Possible reason for > 30% difference between iterations of geonames -> painless_static

During my task to compare performance between dockerized elasticsearch and running elasticsearch as native service / on shell, I discovered big fluctuation between the tests - when rerunning the same testset!

First I compared the overall time of the run:

so we van see about 4 minutes difference in overall time.
I digged deeper to see which operation is causing this:

There are a few operations which are slower, but painless_static is the negative winner.


Above we see throughput, latency and service time. The second run is much slower.

But I am not able to find anything suspcios in metricbeat dashboards:


see 12:24 - 12:28 and compare with 13:02 - 13:09

Here is my testing process:

  • delete old geonames-index via kibana
  • stop elasticsearch
  • stop kibana
  • start elasticsearch
  • start kibana
  • wait until elasticsearch is up
  • run esrally with external car, track geonames, challenge default.
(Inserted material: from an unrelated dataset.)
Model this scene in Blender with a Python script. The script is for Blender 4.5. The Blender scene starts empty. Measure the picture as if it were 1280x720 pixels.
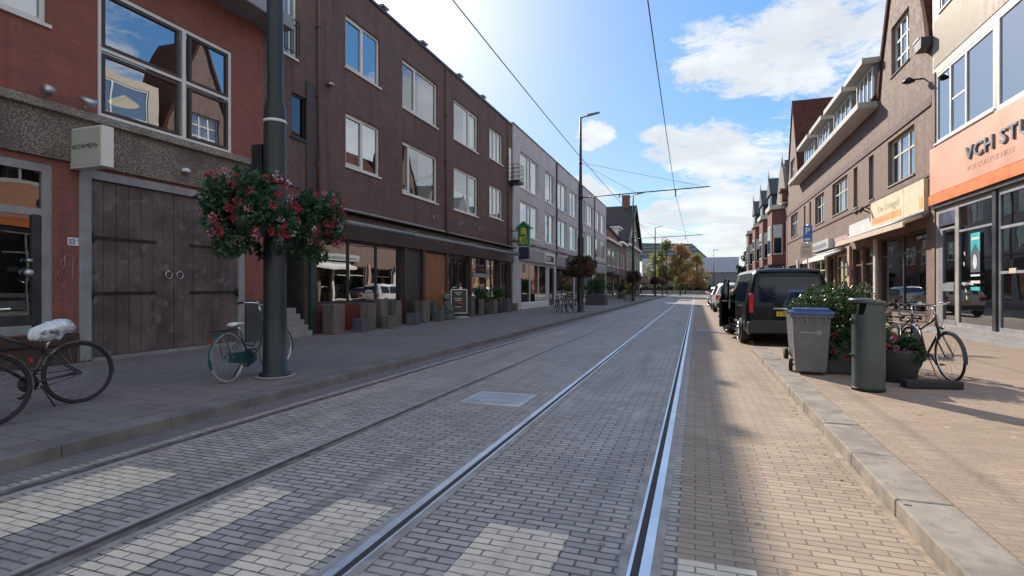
import bpy, bmesh, math, random
from mathutils import Vector, Matrix, noise
R = math.radians; PI = math.pi
random.seed(7)
D = bpy.data
scene = bpy.context.scene
COL = scene.collection

# ---------------------------------------------------------------- objects
def tag(o, label=None, cat=None, group=None, kind=None):
    if label: o['label'] = label
    if cat: o['category'] = cat
    if group: o['group'] = group
    if kind: o['kind'] = kind
    return o

def empty(name, loc=(0, 0, 0), label=None, cat=None, group=None, rz=0):
    o = D.objects.new(name, None); COL.objects.link(o)
    o.empty_display_size = .2
    o.location = loc; o.rotation_euler = (0, 0, rz)
    return tag(o, label, cat, group)

def origin_of(o):
    v = Vector((0, 0, 0))
    while o is not None:
        v += o.location; o = o.parent
    return v

def link_mesh(name, me, mats, parent, ):
    o = D.objects.new(name, me); COL.objects.link(o)
    if not isinstance(mats, (list, tuple)): mats = [mats]
    for m in mats: me.materials.append(m)
    if parent is not None: o.parent = parent
    return o

def children(o): return [c for c in D.objects if c.parent == o]

def copy_tree(o, parent=None):
    c = o.copy(); COL.objects.link(c); c.parent = parent
    for ch in children(o): copy_tree(ch, c)
    return c

class MB:
    """collects geometry in world coordinates and links it as ONE mesh object"""
    def __init__(s): s.v = []; s.f = []; s.m = []; s.sm = []; s.mi = 0
    def add(s, vs, fs, smooth=False):
        b = len(s.v); s.v += [tuple(v) for v in vs]
        for f in fs: s.f.append([b + i for i in f]); s.m.append(s.mi); s.sm.append(smooth)
        return s
    def box(s, x0, x1, y0, y1, z0, z1):
        if x0 > x1: x0, x1 = x1, x0
        if y0 > y1: y0, y1 = y1, y0
        if z0 > z1: z0, z1 = z1, z0
        return s.add([(x0,y0,z0),(x1,y0,z0),(x1,y1,z0),(x0,y1,z0),(x0,y0,z1),(x1,y0,z1),(x1,y1,z1),(x0,y1,z1)],
              [(0,3,2,1),(4,5,6,7),(0,1,5,4),(1,2,6,5),(2,3,7,6),(3,0,4,7)])
    def obox(s, c, sz, rot):
        hx, hy, hz = sz[0]/2, sz[1]/2, sz[2]/2
        vs = [Vector(c) + rot @ Vector(p) for p in [(-hx,-hy,-hz),(hx,-hy,-hz),(hx,hy,-hz),(-hx,hy,-hz),(-hx,-hy,hz),(hx,-hy,hz),(hx,hy,hz),(-hx,hy,hz)]]
        return s.add(vs, [(0,3,2,1),(4,5,6,7),(0,1,5,4),(1,2,6,5),(2,3,7,6),(3,0,4,7)])
    def quad(s, a, b, c, d): return s.add([a,b,c,d], [(0,1,2,3)])
    def prism(s, poly, lo, hi, axis='x'):
        def P(p, t):
            return {'x': (t, p[0], p[1]), 'y': (p[0], t, p[1]), 'z': (p[0], p[1], t)}[axis]
        n = len(poly)
        vs = [P(p, lo) for p in poly] + [P(p, hi) for p in poly]
        fs = [tuple(range(n))[::-1], tuple(range(n, 2*n))] + [(i, (i+1) % n, n+(i+1) % n, n+i) for i in range(n)]
        return s.add(vs, fs)
    def tube(s, pts, r, n=8, closed=False, smooth=True, cap=True):
        pts = [Vector(p) for p in pts]; N = len(pts)
        rs = r if isinstance(r, (list, tuple)) else [r]*N
        vs = []; prev = None
        for i, p in enumerate(pts):
            if closed: t = pts[(i+1) % N] - pts[i-1]
            else: t = pts[min(i+1, N-1)] - pts[max(i-1, 0)]
            t.normalize()
            if prev is None:
                a = Vector((0,0,1)) if abs(t.z) < .9 else Vector((1,0,0))
                u = t.cross(a).normalized()
            else:
                u = (prev - t*prev.dot(t)).normalized()
            prev = u; w = t.cross(u)
            for k in range(n):
                a = 2*PI*k/n; vs.append(p + (u*math.cos(a) + w*math.sin(a))*rs[i])
        fs = []
        for i in range(N if closed else N-1):
            j = (i+1) % N
            for k in range(n): fs.append((i*n+k, i*n+(k+1) % n, j*n+(k+1) % n, j*n+k))
        if cap and not closed: fs.append(tuple(range(n))[::-1]); fs.append(tuple(range((N-1)*n, N*n)))
        return s.add(vs, fs, smooth)
    def cyl(s, p0, p1, r0, r1=None, n=16): return s.tube([p0, p1], [r0, r0 if r1 is None else r1], n)
    def lathe(s, prof, c=(0,0,0), n=24, smooth=True):
        vs = []; c = Vector(c)
        for r, z in prof:
            for k in range(n): a = 2*PI*k/n; vs.append(c + Vector((r*math.cos(a), r*math.sin(a), z)))
        fs = []
        for i in range(len(prof)-1):
            for k in range(n): fs.append((i*n+k, i*n+(k+1) % n, (i+1)*n+(k+1) % n, (i+1)*n+k))
        fs.append(tuple(range(n))[::-1]); fs.append(tuple(range((len(prof)-1)*n, len(prof)*n)))
        return s.add(vs, fs, smooth)
    def ring(s, c, axis, rad, r, n=32, m=6):
        ax = Vector(axis).normalized(); u = ax.cross(Vector((0,0,1)) if abs(ax.z) < .9 else Vector((1,0,0))).normalized(); w = ax.cross(u)
        return s.tube([Vector(c) + (u*math.cos(2*PI*k/n) + w*math.sin(2*PI*k/n))*rad for k in range(n)], r, m, closed=True)
    def ball(s, c, r, n=10, m=7, rot=None):
        rr = r if isinstance(r, (tuple, list)) else (r, r, r); vs = []; fs = []
        for i in range(m+1):
            th = PI*i/m
            for k in range(n):
                a = 2*PI*k/n; p = Vector((rr[0]*math.sin(th)*math.cos(a), rr[1]*math.sin(th)*math.sin(a), rr[2]*math.cos(th)))
                if rot: p = rot @ p
                vs.append(Vector(c) + p)
        for i in range(m):
            for k in range(n): fs.append((i*n+k, i*n+(k+1) % n, (i+1)*n+(k+1) % n, (i+1)*n+k))
        return s.add(vs, fs, True)
    def leaf(s, c, d, up, l, w):
        side = d.cross(up)
        if side.length < 1e-4: side = Vector((1, 0, 0))
        side.normalize()
        return s.add([c, c + d*l*.5 + side*w*.5, c + d*l, c + d*l*.5 - side*w*.5], [(0,1,2,3)])
    def mesh(s, name, off=Vector((0,0,0)), bevel=0, recalc=True, merge=False):
        me = D.meshes.new(name)
        me.from_pydata([(v[0]-off.x, v[1]-off.y, v[2]-off.z) for v in s.v], [], s.f)
        me.polygons.foreach_set('material_index', s.m)
        me.polygons.foreach_set('use_smooth', s.sm)
        if recalc or bevel or merge:
            bm = bmesh.new(); bm.from_mesh(me)
            if merge: bmesh.ops.remove_doubles(bm, verts=bm.verts, dist=1e-4)
            if recalc: bmesh.ops.recalc_face_normals(bm, faces=bm.faces)
            if bevel:
                es = [e for e in bm.edges if len(e.link_faces) == 2 and e.calc_face_angle(0) > .6]
                bmesh.ops.bevel(bm, geom=es, offset=bevel, segments=2, affect='EDGES', profile=.5)
            bm.to_mesh(me); bm.free()
        me.update()
        return me
    def build(s, name, mats, parent=None, bevel=0, recalc=True, merge=False, loc=None):
        off = origin_of(parent) if parent is not None else Vector(loc or (0, 0, 0))
        o = link_mesh(name, s.mesh(name, off, bevel, recalc, merge), mats, parent)
        if parent is None and loc: o.location = loc
        return o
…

Nothing else is running on the server where elasticsearch is tested (except for metricbeat).
esrally runs on a system shared with elastic dev system with very low load. But I also stopped that dev system in previous runs, where the benchmarks had the same fluctuation.

Any help is really appreciated.
Thanks a lot, Andreas

Hi Andreas,

to understand what's happening I suggest to watch my talk The Seven Deadly Sins of Elasticsearch Benchmarking (free to watch but requires prior registration). Please check item "sin 3" which covers your question extensively. See also the related blog post Seven Tips for Better Elasticsearch Benchmarks which is a summary of the talk.

Daniel

Hey Daniel, Thanks for the reply.

your workshop was interesting. It's clear to me that the latency will go up, if we query faster than the system can respond because auf the raising queue.

What is not completely clear to me is that, why the service time is varying that much. Do you think it is caused by the overload? And if I lower the target throughput the values should become more stable?

Regards, Andreas

The talk (and in fact Rally as well) is making a simplifying assumption, namely that the benchmarked system can be modelled using only one queue (also known as M/M/1 queue in queuing theory) but systems in practice can have several queues, e.g. incoming network packets can queue up on OS level, runnable processes queue up in the CPU scheduler's run queue, Elasticsearch has a queue in front of its thread pool and if multiple Elasticsearch nodes are processing a query even more queues are involved. So service time is only an approximation (although the best one that we can get from a client perspective) and that would explain why you see a varying service time.

As a corollary from my previous reasoning, this could indeed be the case and would make sense to test.